Reading program designed to catch student difficulties early PDF Print E-mail
Written by SUZANNE MOORE, Staff Writer   
Friday, April 06, 2007

CHAMPLAIN — Eighteen percent of students who attend NCCS are classified with needs requiring special services.
"That's too high," Superintendent of Schools Robert Hebert said to the audience that packed the Middle/High media center at the Northeastern Clinton Central School Board meeting.
Response to Intervention, he said, would reduce that figure by catching children with potential learning difficulties early in the process, before they reach third grade.
A classroom teacher, a remedial-reading teacher and special-education teacher will team up for 40 minutes every school day with the kindergartens and 60 minutes each with grades 1 and 2, Hebert said.

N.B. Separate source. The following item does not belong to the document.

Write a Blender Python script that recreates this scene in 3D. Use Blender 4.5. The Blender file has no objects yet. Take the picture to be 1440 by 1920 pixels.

The mandated program won't only help students with learning challenges, Hebert said in a separate interview.
"It will also enhance the learning for all students."
Reading, he said, "is crucial to (a student) being able to achieve his potential in all subjects."
At present, the district doesn't provide academic intervention support (remedial reading) until second grade, Hebert said.
The program, which adds three teaching positions to NCCS staff, will cost about $200,000 next year. Its success, he added, will reduce the burden on taxpayers for very pricey special education.
The cost of busing elementary students separate from those who attend the Middle/High won't differ much, the superintendent said.
"It's not double busing."
Now, 32 bus runs are made.
The new system would have 10 runs for Mooers Elementary, five transporting students to Rouses Point and 17 to the Middle/High.
"We had looked at adding one more in Rouses Point anyway," Hebert said.